With the transitive/intransitive part, in this case the ones that end with える sound are transitive. If you are also mixing their meaning because of the similar readings, 点 has the boil radical which has to do with heat, you gotta turn on the stove in order to get the water to their boiling point. so remembering that the igniting verbs has something to do with boil, and heat and electricity, will sort the attach ones since there’s nothing in that kanji that has to do with boil.
If you give it another look you’ll see that all the rest aren’t verbs. They all use 音読み 点 and as such refer to either point as a score or point as a position combined with various different kanji on various levels.
If they are similar looking in any way, I write them side to side and notice the differences, no matter how small. That usually helps me a lot to remember which is what.
There are patterns, this script points them out and is quite handy. For instance, verbs pairs ending in 〜ある and 〜える (like 上がる and 上げる) will always have the 〜ある be intransitive and the 〜える transitive.
I don’t know if it’ll help you, but I remember which of those are transitive and intransitive by thinking about how the longer words are transitive because there is more stuff involved - i.e. the person who turns the thing on, etc. It’s quicker (shorter word) if something just happens to be turned on, but when someone needs to be doing the turning on, they bumble into the word and make it longer.
With う/える pairs like this, which one is which is entirely determined by how the verb was used historically. The う pair is gonna be the older one and the える pair will have been derived later. This doesn’t really help us at all since whether the older verb was transitive or intransitive has no real noticeable pattern, at least not for く/ける
That being said there are a lot of つく verbs. Too many honestly WK teaches you five: 付く, 着く, 点く, 就く, and 突く and there are still more WK doesn’t teach you. The only one of those five that isn’t intransitive is 突く “to stab” and you won’t learn that one for a while. So if you want to just remember that つく verbs are intransitive that’ll probably serve you pretty well at this point.

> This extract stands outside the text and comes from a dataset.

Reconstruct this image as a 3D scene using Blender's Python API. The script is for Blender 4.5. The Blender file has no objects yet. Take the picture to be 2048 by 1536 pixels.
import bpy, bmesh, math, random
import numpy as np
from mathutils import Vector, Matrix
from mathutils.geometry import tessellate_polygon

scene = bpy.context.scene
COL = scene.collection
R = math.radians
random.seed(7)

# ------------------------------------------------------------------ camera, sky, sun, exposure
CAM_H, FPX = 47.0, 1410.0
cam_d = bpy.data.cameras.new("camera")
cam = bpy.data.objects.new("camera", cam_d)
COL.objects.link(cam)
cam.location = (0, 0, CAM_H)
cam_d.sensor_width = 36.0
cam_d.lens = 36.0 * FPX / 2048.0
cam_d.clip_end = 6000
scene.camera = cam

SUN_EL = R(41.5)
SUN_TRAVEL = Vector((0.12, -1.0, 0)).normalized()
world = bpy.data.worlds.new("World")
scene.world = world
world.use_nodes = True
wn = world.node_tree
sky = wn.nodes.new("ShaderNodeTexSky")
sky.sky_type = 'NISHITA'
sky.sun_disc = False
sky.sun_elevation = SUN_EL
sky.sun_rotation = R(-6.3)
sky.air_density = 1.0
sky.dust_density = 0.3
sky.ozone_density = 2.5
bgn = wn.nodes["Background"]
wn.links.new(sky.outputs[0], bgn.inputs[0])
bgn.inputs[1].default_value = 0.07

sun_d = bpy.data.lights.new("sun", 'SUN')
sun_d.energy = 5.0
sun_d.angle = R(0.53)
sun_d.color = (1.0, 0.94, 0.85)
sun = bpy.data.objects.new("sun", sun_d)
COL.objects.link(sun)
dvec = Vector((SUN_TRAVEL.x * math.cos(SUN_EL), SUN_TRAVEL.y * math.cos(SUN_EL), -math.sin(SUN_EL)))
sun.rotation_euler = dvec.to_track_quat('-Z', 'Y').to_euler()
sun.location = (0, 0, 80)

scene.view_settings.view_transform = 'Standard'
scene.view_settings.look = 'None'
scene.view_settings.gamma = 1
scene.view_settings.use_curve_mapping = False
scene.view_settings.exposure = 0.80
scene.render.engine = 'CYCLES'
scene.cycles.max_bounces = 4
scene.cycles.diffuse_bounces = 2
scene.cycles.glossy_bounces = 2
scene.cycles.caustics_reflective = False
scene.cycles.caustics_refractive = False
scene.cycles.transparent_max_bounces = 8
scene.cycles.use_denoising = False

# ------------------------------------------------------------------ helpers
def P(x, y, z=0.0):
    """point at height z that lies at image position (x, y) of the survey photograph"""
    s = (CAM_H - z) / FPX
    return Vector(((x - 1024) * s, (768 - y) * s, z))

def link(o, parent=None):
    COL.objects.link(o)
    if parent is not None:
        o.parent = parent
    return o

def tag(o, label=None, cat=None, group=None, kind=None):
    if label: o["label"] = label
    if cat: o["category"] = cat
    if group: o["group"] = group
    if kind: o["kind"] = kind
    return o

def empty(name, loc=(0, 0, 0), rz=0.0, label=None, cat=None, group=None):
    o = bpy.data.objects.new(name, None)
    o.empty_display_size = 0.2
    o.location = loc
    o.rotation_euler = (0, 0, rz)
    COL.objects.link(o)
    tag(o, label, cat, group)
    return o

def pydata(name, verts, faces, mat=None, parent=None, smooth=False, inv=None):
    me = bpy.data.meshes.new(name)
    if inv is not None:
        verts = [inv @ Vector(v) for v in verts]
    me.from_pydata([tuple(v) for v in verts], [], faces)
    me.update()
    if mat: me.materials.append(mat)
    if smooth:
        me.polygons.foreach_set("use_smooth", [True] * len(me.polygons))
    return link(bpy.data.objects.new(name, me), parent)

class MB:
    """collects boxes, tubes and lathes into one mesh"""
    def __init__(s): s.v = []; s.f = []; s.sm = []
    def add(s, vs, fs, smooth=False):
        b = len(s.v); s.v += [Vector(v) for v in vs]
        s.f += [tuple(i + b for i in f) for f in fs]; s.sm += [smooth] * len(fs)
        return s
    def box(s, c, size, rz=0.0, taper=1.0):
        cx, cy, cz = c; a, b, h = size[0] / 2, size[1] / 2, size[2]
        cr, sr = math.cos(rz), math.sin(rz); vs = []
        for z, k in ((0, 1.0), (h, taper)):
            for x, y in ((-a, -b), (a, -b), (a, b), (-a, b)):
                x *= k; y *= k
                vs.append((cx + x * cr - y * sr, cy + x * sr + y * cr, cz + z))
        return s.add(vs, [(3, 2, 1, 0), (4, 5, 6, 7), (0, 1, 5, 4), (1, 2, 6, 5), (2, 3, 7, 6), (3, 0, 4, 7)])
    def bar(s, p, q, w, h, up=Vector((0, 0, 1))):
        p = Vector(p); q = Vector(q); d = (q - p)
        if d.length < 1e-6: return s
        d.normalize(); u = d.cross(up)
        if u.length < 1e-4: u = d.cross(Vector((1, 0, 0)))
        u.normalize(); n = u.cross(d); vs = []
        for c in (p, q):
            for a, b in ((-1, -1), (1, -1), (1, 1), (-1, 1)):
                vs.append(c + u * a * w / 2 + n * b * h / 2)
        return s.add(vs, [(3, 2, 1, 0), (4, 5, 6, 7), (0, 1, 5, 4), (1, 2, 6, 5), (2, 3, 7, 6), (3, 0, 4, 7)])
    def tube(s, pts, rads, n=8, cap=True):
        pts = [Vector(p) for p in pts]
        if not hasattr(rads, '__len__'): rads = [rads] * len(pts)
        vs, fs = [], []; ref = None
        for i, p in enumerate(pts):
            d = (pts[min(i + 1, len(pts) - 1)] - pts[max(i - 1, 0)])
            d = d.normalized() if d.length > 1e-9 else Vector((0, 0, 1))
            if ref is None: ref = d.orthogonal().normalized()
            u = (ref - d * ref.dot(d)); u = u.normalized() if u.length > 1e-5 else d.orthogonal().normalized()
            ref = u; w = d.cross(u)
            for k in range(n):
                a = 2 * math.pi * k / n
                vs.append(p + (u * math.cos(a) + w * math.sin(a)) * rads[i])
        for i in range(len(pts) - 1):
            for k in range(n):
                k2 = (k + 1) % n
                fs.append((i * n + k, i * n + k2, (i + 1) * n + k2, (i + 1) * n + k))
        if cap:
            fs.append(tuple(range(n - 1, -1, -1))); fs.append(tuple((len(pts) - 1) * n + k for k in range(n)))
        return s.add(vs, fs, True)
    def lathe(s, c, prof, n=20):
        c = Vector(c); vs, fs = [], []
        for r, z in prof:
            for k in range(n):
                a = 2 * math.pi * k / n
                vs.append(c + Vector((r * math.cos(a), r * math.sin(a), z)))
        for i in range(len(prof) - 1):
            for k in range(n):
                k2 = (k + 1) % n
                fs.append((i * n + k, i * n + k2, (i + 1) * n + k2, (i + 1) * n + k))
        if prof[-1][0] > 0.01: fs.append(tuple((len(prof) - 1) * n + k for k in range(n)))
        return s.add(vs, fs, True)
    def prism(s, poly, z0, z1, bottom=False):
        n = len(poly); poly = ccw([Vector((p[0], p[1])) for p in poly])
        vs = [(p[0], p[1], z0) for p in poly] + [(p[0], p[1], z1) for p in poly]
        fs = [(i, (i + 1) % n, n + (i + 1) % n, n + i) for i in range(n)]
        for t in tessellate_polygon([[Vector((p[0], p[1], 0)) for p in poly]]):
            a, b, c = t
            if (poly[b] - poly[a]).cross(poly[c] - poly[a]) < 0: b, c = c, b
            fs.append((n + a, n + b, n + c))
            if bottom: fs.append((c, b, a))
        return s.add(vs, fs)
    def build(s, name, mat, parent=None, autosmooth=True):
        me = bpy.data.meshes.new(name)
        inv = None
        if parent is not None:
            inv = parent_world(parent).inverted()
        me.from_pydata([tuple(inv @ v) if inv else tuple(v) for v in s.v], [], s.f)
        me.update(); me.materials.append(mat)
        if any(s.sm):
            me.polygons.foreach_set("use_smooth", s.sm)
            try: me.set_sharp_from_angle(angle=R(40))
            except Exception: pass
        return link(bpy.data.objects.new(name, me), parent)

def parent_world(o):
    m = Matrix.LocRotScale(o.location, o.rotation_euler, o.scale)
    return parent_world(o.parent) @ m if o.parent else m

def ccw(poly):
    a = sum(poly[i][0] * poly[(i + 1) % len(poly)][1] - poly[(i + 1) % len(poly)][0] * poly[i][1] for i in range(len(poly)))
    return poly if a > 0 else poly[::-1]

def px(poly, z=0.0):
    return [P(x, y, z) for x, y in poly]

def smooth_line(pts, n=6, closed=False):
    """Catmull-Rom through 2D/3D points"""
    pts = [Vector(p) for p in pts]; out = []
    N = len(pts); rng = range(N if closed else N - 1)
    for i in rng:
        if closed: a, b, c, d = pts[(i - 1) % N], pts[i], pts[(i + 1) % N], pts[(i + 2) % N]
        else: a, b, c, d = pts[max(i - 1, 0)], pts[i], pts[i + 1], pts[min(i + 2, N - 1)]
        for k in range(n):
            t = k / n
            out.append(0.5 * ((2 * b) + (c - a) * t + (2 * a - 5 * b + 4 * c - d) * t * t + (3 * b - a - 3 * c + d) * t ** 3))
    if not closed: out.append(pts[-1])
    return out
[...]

Oh, I have an idea. I have no trouble remembering 気を付ける because I hear it in anime so often. So that helps me remember that 付ける is “to attach something” and from there I can remember the other 3.
I wonder if there is a similar vocabulary word available for the mix verbs
That’s a really good start then!
For me the magic sentence is - 助けてください! it got stack in my head watching a skit so that way I remember that 助ける is to help and 助かる is to be helped which helps (oops unintentional meta) with similar verb pairs.